Álbum (con)sagrado do grupo Racionais MC's tem impacto social dimensionado em preciso título da série 'O livro do disco'

Álbum (con)sagrado do grupo Racionais MC's tem impacto social dimensionado em preciso título da série 'O livro do disco'
Capa de 'O livro do disco – Racionais MC's –Sobrevivendo no inferno'

Divulgação

Resenha de livro da série O livro do disco

Título: Racionais MC's – Sobrevivendo no inferno

Autor: Arthur Dantas Rocha

Edição: Cobogó

Cotação: * * * * *

? Há alguns discos na história fonográfica mundial que impactaram o público-alvo com tamanha força que, através da música, conseguiram impulsionar reflexões e eventuais transformações sociais pelo poder do verbo musicado.

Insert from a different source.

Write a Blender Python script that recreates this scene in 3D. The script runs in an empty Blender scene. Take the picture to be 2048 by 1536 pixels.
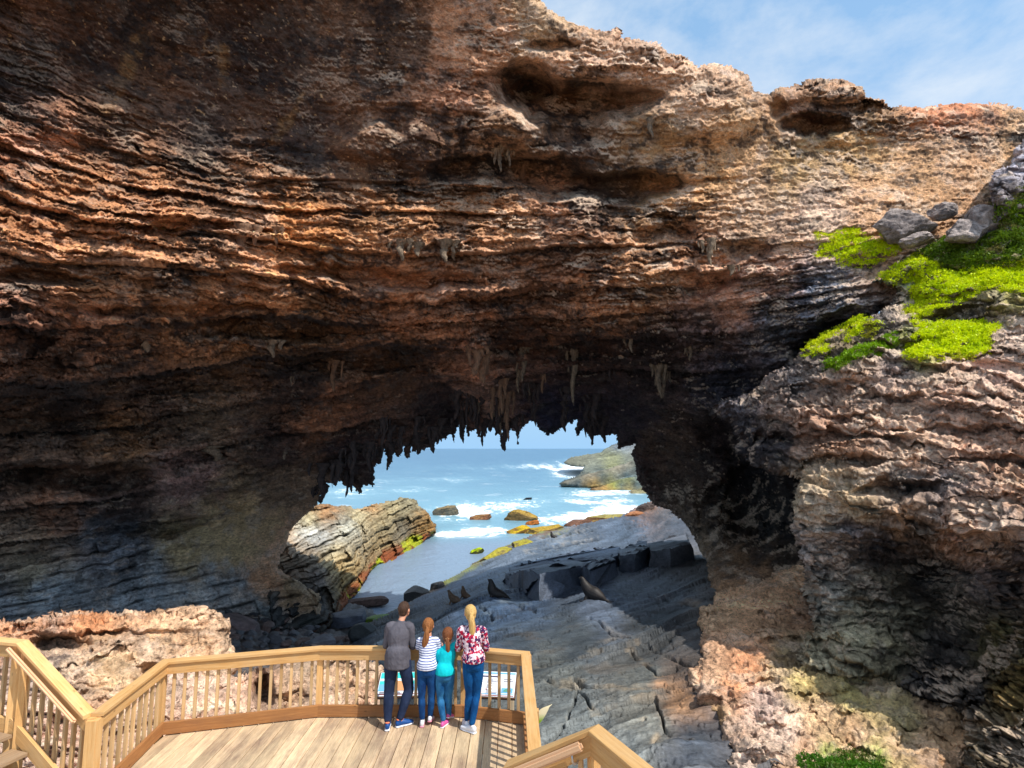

No Brasil, um desses raros discos é Sobrevivendo no inferno, segundo álbum do grupo paulistano de rap Racionais MC's, mas o quarto título de discografia iniciada pela banda na década de 1990 com dois EPs, Holocausto urbano (1990) e Escolha o seu caminho (1992).

Lançado em 20 de dezembro de 1997, o (con)sagrado álbum gera um dos títulos mais precisos da série O livro do disco, publicada desde 2014 pela editora Cobogó.

Pedagogo formado em Letras, Arthur Dantas Rocha – punk rocker criado no ABC paulista (antes de se radicar em Pouso Alegre, cidade de Minas Gerais) e devotado à cultura do hip hop – disseca Sobrevivendo no inferno ao longo de 176 páginas.

Além de destrinchar cada uma das 12 faixas do álbum com a devida contextualização de cada sample usado e cada referência bíblica feita nas letras repletas de signos religiosos, o autor dimensiona o impacto social provocado pelo álbum nas comunidades periféricas onde vivem as populações pobres do Brasil, maltratadas pelo Estado.

Farol na escuridão de 1997, Sobrevivendo no inferno falou diretamente com o povo negro periférico que (sobre)vive às voltas com o racismo cotidiano da sociedade estruturalmente branca, capitalista e patriarcal.

Ciente de que o impacto social do álbum transcendeu a própria música, Arthur Dantas Rocha deixa a análise da cada faixa para a segunda metade do livro, lançado em julho.

Antes, na introdução do livro, o autor se coloca na primeira pessoa para relatar como descobriu o grupo de rap – a partir do primeiro álbum do quarteto, Raio-X do Brasil (1993), ouvido por Dantas em 1994 – para então esmiuçar o disco que tornou Edi Rock, Ice Blue, KL Jay e Mano Brown “os quatro negros mais perigosos do Brasil” por tocar fundo nas feridas de sociedade fraturada pela necropolítica brasileira que alveja negros nas ruas e becos escuros onde explode violência muitas vezes silenciada – quando não legitimada – pelas estruturas racistas e classicistas de poder.

Capa do álbum 'Sobrevivendo no inferno', do grupo Racionais MC's

Reprodução

Não por acaso, o disco dos Racionais passou a ser caracterizado como manual de sobrevivência para o povo preto e pobre driblar as adversidades do dia-a-dia e contrariar as estatísticas frias. O álbum ratificou, em bom português, que o inferno é aqui, no Brasil, em qualquer lugar onde a polícia mata negros com balas que sempre acham os mesmos alvos.

Disco que extrapolou o universo-alvo a que se destina, pela força da mensagem, Sobrevivendo no inferno já gerou ensaio em esfera intelectual – As fratrias órfãs (2019), de Maria Rita Kehl – e virou livro em 2018 com as reproduções das letras que tornaram o quarteto objeto de culto na cena nacional.

Contudo, antes da aclamação geral, a recepção do disco e dos próprios Racionais MC's na mídia foi lenta, com resistência de ambos os lados. Dantas Rocha mostra como a mídia demorou a abrir espaços para o grupo e para o próprio rap, surgido no Brasil nos anos 1980 e expandido através da década de 1990 pelos próprios meios, sem contar com a divulgação de grandes jornais e revistas.

A legitimidade de Sobrevivendo no inferno foi dada primeiramente pelo próprio público-alvo. Por serem contundentes crônicas sociais calcadas na realidade, as letras do disco geraram autoestima na população preta e periférica, fazendo brotar orgulho negro.

Excepcionalmente bem escrito e fundamentado, o título dedicado ao álbum Sobrevivendo no inferno na série O livro do disco presta imenso serviço à bibliografia musical brasileira por dissecar, com a bênção da perspectiva do tempo, álbum digno de figurar em qualquer antologia fonográfica do Brasil e mesmo do mundo, por tudo o que fez refletir e tudo o que gerou na sociedade. E, como dito, são pouquíssimos discos na história que conseguiram tal façanha.